Amparavam-se para atravessar a rua, para entrar no curral da burra, para subir para a tarimba. Não paravam de se amparar…e mais não sabíamos. A nossa curiosidade tinha limites, o escuro era impenetrável mesmo com a porta escancarada. A burra, juramos a pés juntos, nunca revelou nada a ninguém.
De ideias avançadas era a rapariga que vivia perto da capela de Santo António. Fosse pela influência do Santo, fosse pelo sangue quente que lhe fervia nas veias, desinquietava forasteiros e residentes. Sem ser linda de morrer nem feia de meter medo, era bem- feita de corpo, agradável no trato, sabia cativar as pessoas. A falar, ninguém a levava presa. Gostávamos dela. Quem mal não tem, mal não pensa, independentemente de encantos ocultos que nos passavam ao lado juntamente com tudo o mais que as más- línguas diziam. Quem vivia em constante sobressalto era um resineiro das bandas de Mangualde que, ao longo do ano, passava para marcar e sangrar os pinheiros, vazar os caçoilos da resina, substituir os que se iam partindo ou, simplesmente, para marcar presença nos pinhais e posse no amor. Tranquilizava-o o facto de ter, na aldeia, um amigo de confiança com quem não tinha segredos, a quem insistentemente rogava, antes de se ir embora:
- Não tires os olhos de cima dela! Tem a certeza de que é só minha e tua! E de mais ninguém!

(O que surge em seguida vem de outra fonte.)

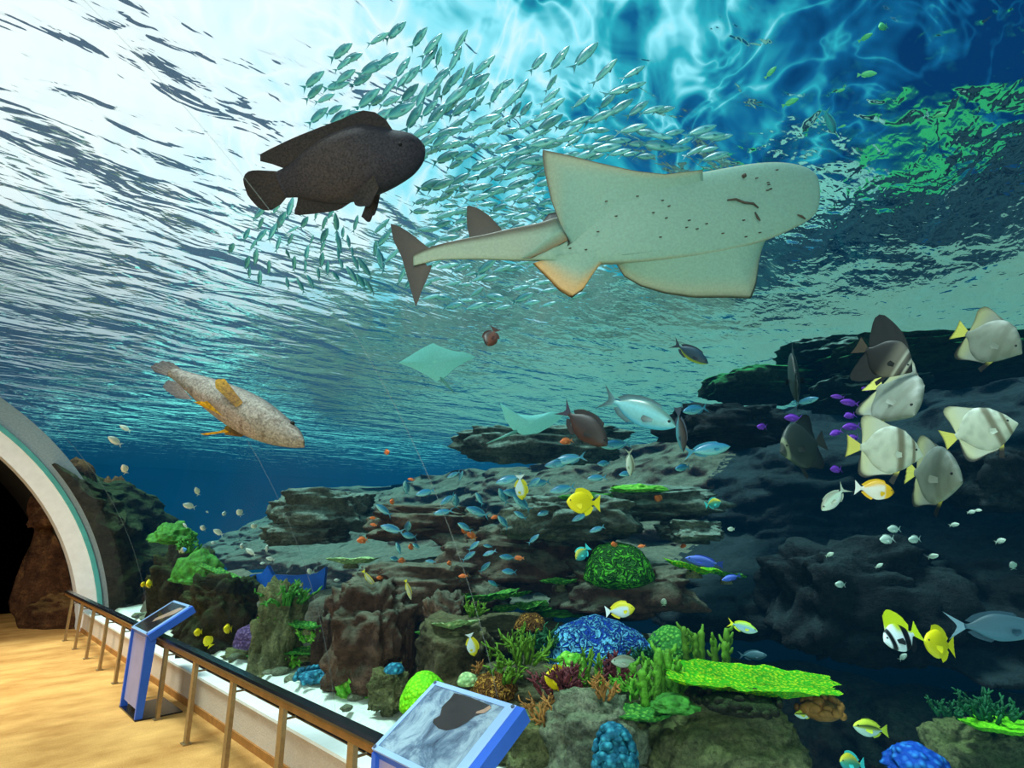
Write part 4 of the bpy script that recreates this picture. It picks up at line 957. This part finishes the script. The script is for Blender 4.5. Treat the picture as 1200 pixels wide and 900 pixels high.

Os rapazolas da aldeia, inexperientes na arte de resinar e noutras artes, andavam rua acima rua abaixo, rondavam a capela, sentavam-se debaixo do freixo, numa agitação crescente e descontrolada, desencadeada pela seiva da juventude. As mulheres, danadas, diziam que era uma vergonha; os homens, malandros, achavam que era uma boa recruta. E nós, que íamos deixando de ser crianças, já tínhamos o devido entendimento para não meter o bedelho.
Com as asas da infância, sobrevoando partes recônditas da alma das gentes da nossa aldeia, quisemos descrever atitudes, emoções, decepções e talvez amores, conscientes da subjectividade em que qualquer pensamento escrito pode incorrer.